In the current military budget debate, both houses are proposing an outright ban on the use of contractors as prisoner interrogators. They also would order the Pentagon to finally rein in its use of tens of thousands of contract guards as laissez-faire warriors in Iraq and Afghanistan. The Pentagon would have to write rules specifying which security operations are military missions that cannot be outsourced.

Abuses by mercenaries operating beyond the reach of criminal and military law have been an outgrowth of the administration’s failure to adequately staff its military invasion force. The most notorious of the favored war contractors has been Blackwater Worldwide. But numerous other bidders have been awarded plums to amass “private security” stealth forces estimated to total near 50,000 fighters.

The White House, of course, is threatening a veto, citing its all-purpose plaint that the interrogator ban would hobble the nation’s “ability to obtain intelligence needed to protect Americans from attack.” In leading the House to passage of the ban, Representative David Price, Democrat of North Carolina, laid bare the folly of using for-profit gunslingers to undertake the highly sensitive task of handling and questioning detainees.

Anyone interested in protecting America, Mr.
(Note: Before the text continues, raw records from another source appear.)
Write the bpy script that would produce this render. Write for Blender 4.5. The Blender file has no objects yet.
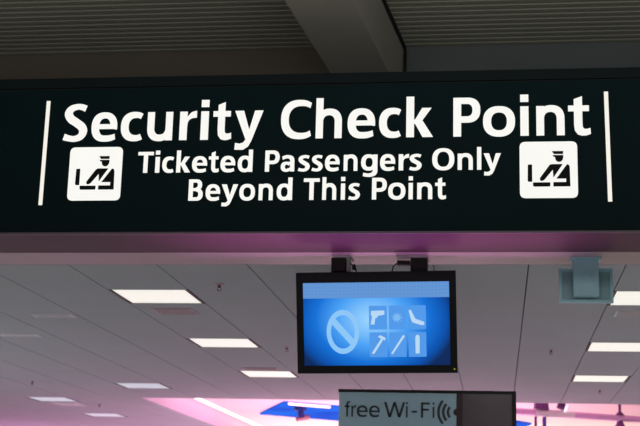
import bpy, bmesh, math, random
from mathutils import Matrix, Vector
random.seed(4)
SC = bpy.context.scene
COL = SC.collection
EYE = 1.6                                   # eye height; heights below are above the floor

# ------------------------------------------------------------------ camera
cd = bpy.data.cameras.new('camera'); cam = bpy.data.objects.new('camera', cd); COL.objects.link(cam)
yw, pt, rl = 0.137155234, 0.236130407, 0.0271585375
fw = Vector((-math.sin(yw)*math.cos(pt), math.cos(yw)*math.cos(pt), math.sin(pt)))
rt = Vector((math.cos(yw), math.sin(yw), 0)); up = rt.cross(fw)
r2 = rt*math.cos(rl)+up*math.sin(rl); u2 = up*math.cos(rl)-rt*math.sin(rl)
M = Matrix((r2, u2, -fw)).transposed().to_4x4(); M.translation = (0, 0, EYE)
cam.matrix_world = M
cd.sensor_width = 36; cd.lens = 1314.9/640*36; cd.clip_end = 200
cd.dof.use_dof = True; cd.dof.focus_distance = 7.5; cd.dof.aperture_fstop = 4.5
SC.camera = cam
SC.view_settings.view_transform = 'Standard'; SC.view_settings.look = 'None'
SC.view_settings.gamma = 1; SC.view_settings.use_curve_mapping = False
SC.view_settings.exposure = 0.0

# ------------------------------------------------------------------ world and lamps
w = bpy.data.worlds.new('world'); SC.world = w; w.use_nodes = True
w.node_tree.nodes['Background'].inputs[0].default_value = (0.9, 0.95, 1, 1)
w.node_tree.nodes['Background'].inputs[1].default_value = 0.05

def area(name, loc, target, sx, sy, power, col):
    l = bpy.data.lights.new(name, 'AREA'); l.shape = 'RECTANGLE'; l.size = sx; l.size_y = sy
    l.energy = power; l.color = col
    o = bpy.data.objects.new(name, l); COL.objects.link(o); o.location = loc
    o.rotation_euler = (Vector(target)-Vector(loc)).to_track_quat('-Z', 'Y').to_euler()
    return o
area('hall_lamps', (0, -2.5, 5.0), (0, -2.5, 0), 10, 5, 850, (1, .98, .91))
area('roof_fill', (.6, 2.6, 3.2), (.6, 2.6, 6), 9, .8, 420, (1, 1, .93))       # unseen lamp added to brighten the high roof              
area('room_lamps_right', (5.2, 12.5, 3.2), (5.2, 12.5, 0), 1.2, 8, 330, (.95, .97, 1))   # more fixtures of the room
area('room_lamps_left', (-8.2, 12.0, 3.2), (-8.2, 12, 0), 1.2, 8, 350, (.86, .97, 1))
area('magenta_uplight', (-1.7, 20.8, .4), (-1.7, 20.8, 4), 3.6, 3, 270, (1, .48, .72))
area('warm_uplight', (-1.0, 26.5, .4), (-1, 26.5, 4), 8, 3, 330, (1, .84, .68))   # stage uplights of the atrium
area('magenta_uplight_left', (-8.5, 26.5, .3), (-8.4, 26.3, 3.6), 6, 5, 330, (1, .38, .72))

st = area('magenta_soffit_fill', (-.7, 7.55, .25), (-.7, 7.55, 3), 2.3, .12, 11, (1, .2, .95)); st.data.spread = math.radians(24)   # unseen fill added to tint the sign's underside magenta

# ------------------------------------------------------------------ helpers
def lin(c):
    return tuple(((v/255)/12.92 if v/255 <= .04045 else ((v/255+.055)/1.055)**2.4) for v in c)

def mat(name, rgb, rough=.6, metal=0.0, var=.06, scale=12, emit=0.0, spec=.5):
    m = bpy.data.materials.new(name); m.use_nodes = True
    nt = m.node_tree; b = nt.nodes['Principled BSDF']
    c = lin(rgb)
    tc = nt.nodes.new('ShaderNodeTexCoord'); n = nt.nodes.new('ShaderNodeTexNoise')
    n.inputs['Scale'].default_value = scale; n.inputs['Detail'].default_value = 3
    nt.links.new(tc.outputs['Object'], n.inputs['Vector'])
    r = nt.nodes.new('ShaderNodeValToRGB')
    r.color_ramp.elements[0].position = .3; r.color_ramp.elements[1].position = .7
    r.color_ramp.elements[0].color = (*[v*(1-var) for v in c], 1)
    r.color_ramp.elements[1].color = (*[min(1, v*(1+var)) for v in c], 1)
    nt.links.new(n.outputs['Fac'], r.inputs['Fac'])
    nt.links.new(r.outputs['Color'], b.inputs['Base Color'])
    b.inputs['Roughness'].default_value = rough; b.inputs['Metallic'].default_value = metal
    b.inputs['Specular IOR Level'].default_value = spec
    if emit:
        nt.links.new(r.outputs['Color'], b.inputs['Emission Color'])
        b.inputs['Emission Strength'].default_value = emit
    return m

def lit(name, rgb):
    """milky acrylic, lit from behind"""
    m = mat(name, rgb, .7, var=.012, scale=6, emit=.97, spec=.05)
    b = m.node_tree.nodes['Principled BSDF']
    m.node_tree.links.remove(b.inputs['Base Color'].links[0]); b.inputs['Base Color'].default_value = (.03, .03, .03, 1)
    return m

class MB:
    """collects shapes, then links them as one mesh object"""
    def __init__(s): s.bm = bmesh.new()
    def box(s, x0, x1, y0, y1, z0, z1):
        vs = [s.bm.verts.new((x, y, z)) for x in (x0, x1) for y in (y0, y1) for z in (z0, z1)]
        for f in ((0,1,3,2), (4,6,7,5), (0,4,5,1), (2,3,7,6), (0,2,6,4), (1,5,7,3)):
            s.bm.faces.new([vs[i] for i in f])
        return s
    def poly(s, pts, y0, y1):
        """outline in the x-z plane, given thickness from y0 (front) to y1"""
        a = [s.bm.verts.new((x, y0, z)) for x, z in pts]; b = [s.bm.verts.new((x, y1, z)) for x, z in pts]
        n = len(pts)
        s.bm.faces.new(a); s.bm.faces.new(b[::-1])
        for i in range(n): s.bm.faces.new((a[i], b[i], b[(i+1) % n], a[(i+1) % n]))
        return s
    def strip(s, A, B, y0, y1):
        """ribbon between two outlines of equal length"""
        n = len(A); V = []
        for (ax, az), (bx, bz) in zip(A, B):
            V.append([s.bm.verts.new(p) for p in ((ax, y0, az), (bx, y0, bz), (bx, y1, bz), (ax, y1, az))])
        closed = n > 3 and (Vector(A[0])-Vector(A[-1])).length < 1e-5
        for i in range(n-1):
            p, q = V[i], V[i+1]
            for j in range(4): s.bm.faces.new((p[j], p[(j+1) % 4], q[(j+1) % 4], q[j]))
        if not closed: s.bm.faces.new(V[0]); s.bm.faces.new(V[-1][::-1])
        return s
    def tube(s, pts, r, n=10):
        rings = []; pts = [Vector(p) for p in pts]
        for i, p in enumerate(pts):
            d = (pts[min(i+1, len(pts)-1)]-pts[max(i-1, 0)]).normalized()
            a = d.orthogonal().normalized() if i == 0 else (rings[-1][1]-d*rings[-1][1].dot(d)).normalized()
            b = d.cross(a); rr = r[i] if isinstance(r, (list, tuple)) else r
            rings.append(([s.bm.verts.new(p+(a*math.cos(2*math.pi*k/n)+b*math.sin(2*math.pi*k/n))*rr) for k in range(n)], a))
        for i in range(len(rings)-1):
            p, q = rings[i][0], rings[i+1][0]
            for k in range(n): s.bm.faces.new((p[k], p[(k+1) % n], q[(k+1) % n], q[k]))
        s.bm.faces.new(rings[0][0][::-1]); s.bm.faces.new(rings[-1][0])
        return s
    def build(s, name, m, parent=None, bevel=0):
        bmesh.ops.recalc_face_normals(s.bm, faces=s.bm.faces)
        off = Vector((0, 0, 0)); p = parent
        while p is not None: off += p.location; p = p.parent
        me = bpy.data.meshes.new(name); s.bm.to_mesh(me); s.bm.free()
        if parent is not None and not getattr(s, 'local', False): me.transform(Matrix.Translation(-off))
        o = bpy.data.objects.new(name, me); COL.objects.link(o)
        me.materials.append(m)
        if parent is not None: o.parent = parent
        if bevel:
            bv = o.modifiers.new('bevel', 'BEVEL'); bv.width = bevel; bv.segments = 2; bv.limit_method = 'ANGLE'
        return o

def local():
    m = MB(); m.local = True; return m

def tag(o, label=None, cat=None, group=None, kind=None):
    if label: o['label'] = label
    if cat: o['category'] = cat
    if group: o['group'] = group
    if kind: o['kind'] = kind
    return o
def thing(name, label, cat, loc, group=None):
    o = bpy.data.objects.new(name, None); o.empty_display_size = .1; COL.objects.link(o); o.location = loc
    return tag(o, label, cat, group)
def struct(name, mb, m):
    return tag(mb.build(name, m), kind='structure')
def copy_tree(o, parent=None):
    c = o.copy(); COL.objects.link(c); c.parent = parent
    for ch in list(o.children): copy_tree(ch, c)
    return c

# ------------------------------------------------------------------ materials
m_tile = mat('ceiling_tile', (158, 165, 173), .85, var=.03, scale=1.2)
m_void = mat('ceiling_void', (110, 98, 100), .9)
m_band = mat('painted_band', (142, 134, 134), .45, var=.03)
m_floor = mat('terrazzo', (190, 186, 180), .4, var=.12, scale=60)
m_deck = mat('deck_paint', (150, 150, 138), .75, var=.06, scale=.7)
m_beam = mat('beam_paint', (168, 164, 156), .7, var=.05, scale=2)
m_fascia = mat('fascia_paint', (96, 88, 80), .8, var=.05, scale=1)
m_fascia_c = mat('fascia_cool', (92, 96, 100), .8, var=.05, scale=1)  # right header panel, slightly bluer than the left
m_dark = mat('shadow_gap', (14, 13, 13), .9)
m_sign = mat('sign_black', (6, 24, 28), .6, var=.1, scale=3, spec=.06)
m_signtop = mat('sign_flange', (9, 19, 22), .6, var=.1, scale=3, spec=.1)
m_soffit = mat('soffit_paint', (62, 46, 52), .55, 0, var=.06, scale=4, spec=.14)
m_lip = mat('lip_metal', (78, 64, 76), .5, .1)
m_white = lit('lit_acrylic', (252, 251, 245))
m_barlit = lit('lit_acrylic_bar', (250, 245, 234))
m_symbol = mat('symbol_black', (10, 16, 18), .6, spec=.1)
m_atrium = mat('atrium_plaster', (236, 214, 216), .8, var=.04, scale=.6)
m_well = mat('well_pink_plaster', (220, 196, 220), .8, var=.03, scale=.8)

# ------------------------------------------------------------------ setting
def Z(h): return h+EYE                       # heights measured from the eye
H = 1.68; CZ = Z(H); TZ = Z(2.0)
struct('floor', MB().box(-13, 9, -7, 33, -.1, 0), m_floor)

cells = [(-2.847, 9.28), (-2.847, 11.79), (-2.847, 14.29), (.813, 9.29), (.813, 11.85), (.813, 14.37),
         (-4.677, 15.70), (-6.507, 17.65), (-6.507, 20.2)]
LD = .60
mb = MB()
for i in range(-20, 12):
    x0 = .203+.61*i; x1 = x0+.61
    segs = []
    if x1 > -4.87: segs.append((max(x0+.004, -4.87), x1-.004, 8.345, 17.5))
    if x0 < -4.87: segs.append((x0+.004, min(x1-.004, -4.87), 8.345 if x1 < -4.87 else 17.5, 27))
    if x0 < -4.87 < x1: segs[-1] = (x0+.004, -4.87, 8.345, 27)
    for a, b, y0, y1 in segs:
        y = y0
        for cx, cy in sorted(cells, key=lambda c: c[1]):
            if abs(cx-x0) < .1:
                mb.box(a, b, y, cy-.012, CZ, CZ+.025); y = cy+LD+.012
        mb.box(a, b, y, y1, CZ, CZ+.025)
struct('ceiling', mb, m_tile)
struct('ceiling_backing', MB().box(-12.1, -4.96, 8.345, 27, CZ+.09, CZ+.2)
       .box(-4.959, 7.6, 8.345, 17.5, CZ+.09, CZ+.2), m_void)
struct('trim_1', MB().box(-12.1, 7.6, 7.962, 8.34, CZ, CZ+.2), m_band)

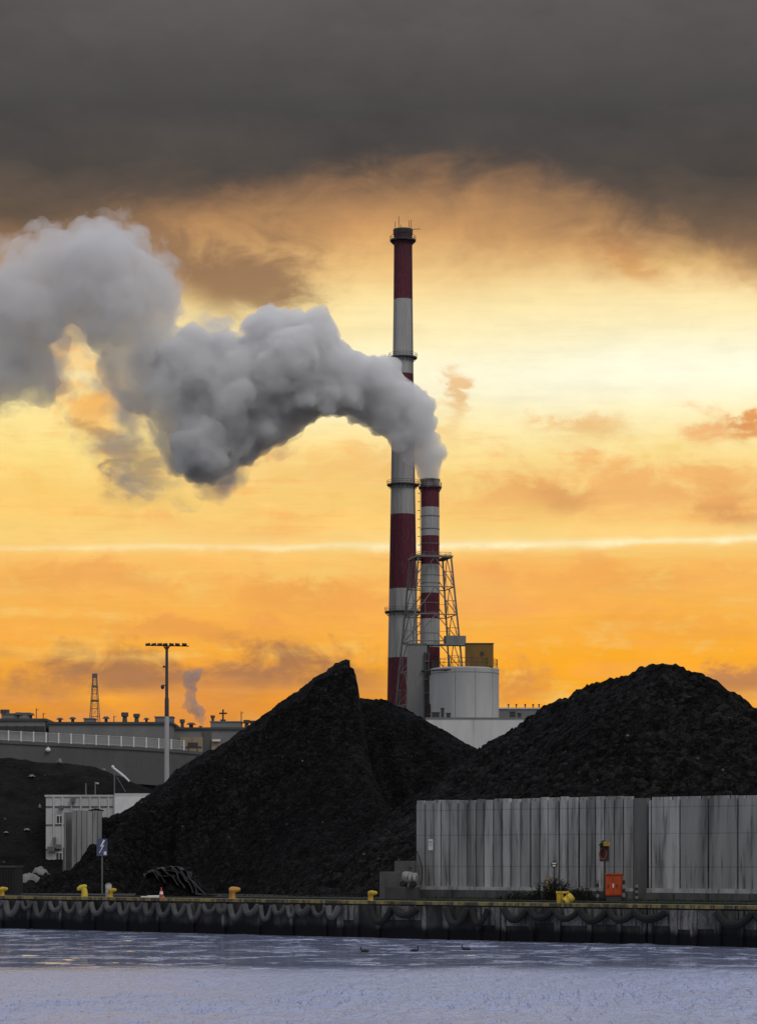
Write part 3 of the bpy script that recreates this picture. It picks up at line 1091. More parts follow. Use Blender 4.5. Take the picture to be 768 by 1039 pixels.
# steel tower round the short chimney
TW = thing('lattice_tower', 'grey steel lattice tower with sloping legs built around the shorter chimney', 'lattice tower', (P(436.8, 0, 800).x, 800, GZ), math.radians(13))
hw = lambda y: (17.0 + 0.082 * (y - 566)) * s2
lev = [566, 597, 625, 652, 682, 716, 756, 800, 880]
cor = [(-1, -1), (1, -1), (1, 1), (-1, 1)]
for cx, cy in cor:
    mb = MB()
    for a, b in zip(lev[:-1], lev[1:]):
        mb.tube((cx * hw(a), cy * hw(a), z2(a)), (cx * hw(b), cy * hw(b), z2(b)), 0.27, n=6)
    mb.build('leg', 'steel', TW)
for side in range(4):
    c0, c1_ = cor[side], cor[(side + 1) % 4]
    mb = MB()
    for li, (a, b) in enumerate(zip(lev[:-1], lev[1:])):
        p = lambda c, y: Vector((c[0] * hw(y), c[1] * hw(y), z2(y)))
        mb.tube(p(c0, b), p(c1_, b), 0.17, n=5)
        mid = (p(c0, a) + p(c1_, a)) / 2
        mb.tube(mid, p(c0, b), 0.14, n=5)
        mb.tube(mid, p(c1_, b), 0.14, n=5)
        ml, mr = (p(c0, a) + p(c0, b)) / 2, (p(c1_, a) + p(c1_, b)) / 2
        mb.tube(ml, (mid + p(c0, b)) / 2, 0.07, n=4)
        mb.tube(mr, (mid + p(c1_, b)) / 2, 0.10, n=4)
        mb.tube((mid + p(c0, b)) / 2, (p(c0, b) + p(c1_, b)) / 2 + (p(c0, b) - p(c1_, b)) * 0.25, 0.09, n=4)
        mb.tube((mid + p(c1_, b)) / 2, (p(c0, b) + p(c1_, b)) / 2 - (p(c0, b) - p(c1_, b)) * 0.25, 0.09, n=4)
    mb.build('bracing', 'steel', TW)
h = hw(566)
mb = MB()
for sgn in (-1, 1):
    mb.box(-h - 0.5, h + 0.5, sgn * h - 0.5, sgn * h + 0.5, z2(566) - 0.35, z2(566) + 0.25)
    mb.box(sgn * h - 0.5, sgn * h + 0.5, -h + 0.5, h - 0.5, z2(566) - 0.35, z2(566) + 0.25)
mb.box(-h, -3.1, -h, h, z2(566) - 0.2, z2(566)); mb.box(3.1, h, -h, h, z2(566) - 0.2, z2(566))
tp = mb.build('platform', 'steel', TW, smooth=False)
mb = MB()
for sgn in (-1, 1):
    for hh in (0.6, 1.2):
        mb.tube((-h, sgn * h, z2(566) + hh), (h, sgn * h, z2(566) + hh), 0.06, n=4)
        mb.tube((sgn * h, -h, z2(566) + hh), (sgn * h, h, z2(566) + hh), 0.06, n=4)
    for k in np.linspace(-h, h, 7):
        mb.tube((k, sgn * h, z2(566)), (k, sgn * h, z2(566) + 1.25), 0.06, n=4)
mb.build('handrail', 'steel', tp)
mb = MB(); mb.box(2.6, 8.6, -9.0, -5.6, z2(655.5), z2(647)); mb.box(-7.6, 9.0, -9.4, -5.4, z2(656.8), z2(655.6))
mb.build('service_deck', 'plant_grey', TW, smooth=False)
mb = MB(); mb.tube((-9.3, -6, z2(724)), (-2.2, -6.2, z2(657)), 0.35, n=6); mb.build('strut', 'steel', TW)

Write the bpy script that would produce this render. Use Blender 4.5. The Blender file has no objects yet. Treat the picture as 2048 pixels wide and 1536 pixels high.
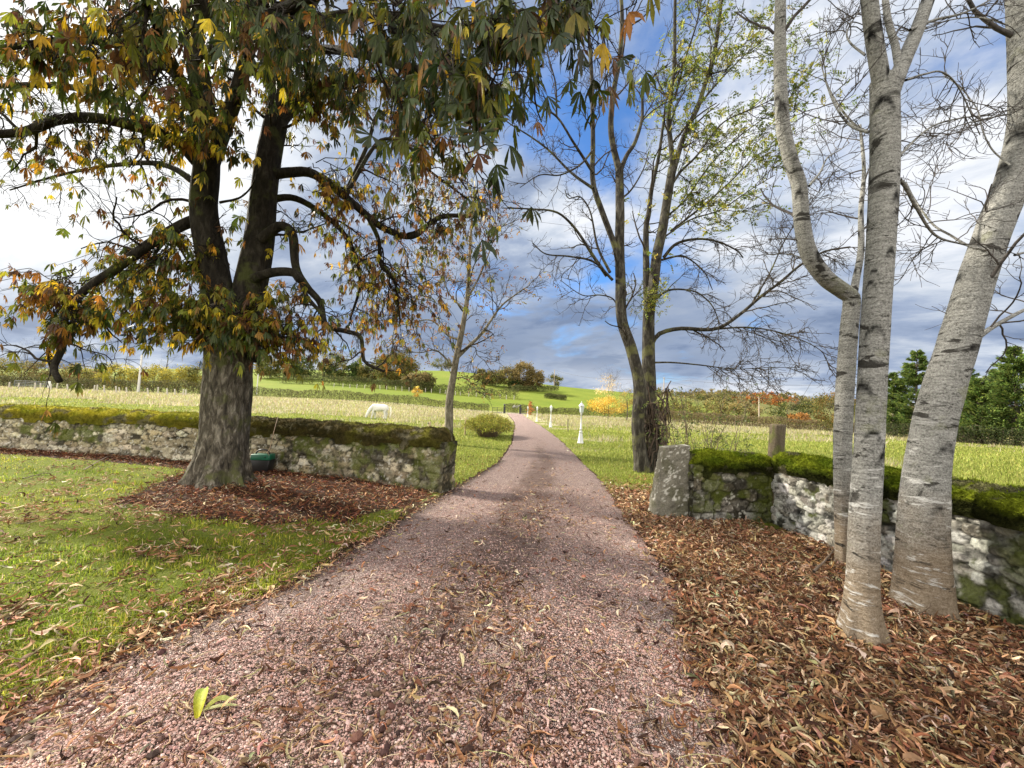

Price pointed out, must see the wisdom of using interrogators “who are well trained, who fall within a clear chain of command and who have a sworn loyalty to the United States” — not to some corporate bottom line.

Congress should stand up to the veto threats and go even further: approve measures to make war-zone contractors liable for criminal behavior and to assign the Federal Bureau of Investigation to on-the-scene inquiries into contractor crimes. The way out of the Iraq fiasco must include an end to the outsourced shadow armies.